KAPAI: Don’t Stress (Everything Will Be Kapai) by Walter Dewes. Picture supplied

A ripped canvas that features part of a feather crown and a mad staring eye above the tear will be included in Gisborne artist Walter Dewes’ exhibition Ko Ahau - This is Me.

The work had been a gift to a family-member but was torn after another fallout and dumped at Dewes’ door. The painting will nevertheless be part of Dewes’ exhibition at Tairawhiti Museum. Originally titled Whanau, the torn artwork is a statement about the damage done by crack use on the East Coast, says Dewes.

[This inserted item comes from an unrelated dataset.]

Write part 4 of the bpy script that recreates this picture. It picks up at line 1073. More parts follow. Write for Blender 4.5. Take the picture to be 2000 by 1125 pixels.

Sadly, the work is now called The Effects of Drugs on Whanau, and is not for sale.

The seriousness of such a statement that is both intensely personal and political is belied by the colourfully controlled chaos in Dewes’ paintings. Dewes’ distinctively Maori-based work is largely made up of truncated, ragged, black outlined lines and recurrent motifs.

“I love to paint abstract faces/masks, which represent feelings/tipuna/whanau, hidden in these are different symbols like birds, kowhaiwhai, feathers, leaves, all sorts of elements — which all have meaning,” he says in his exhibition notes.

His paintings recall the restless, almost cartoonish style of the Mambo art movement of the mid-1980s. Also, the black-outlined pipe forms and energy wriggles of Keith Haring’s graffiti-like pop art.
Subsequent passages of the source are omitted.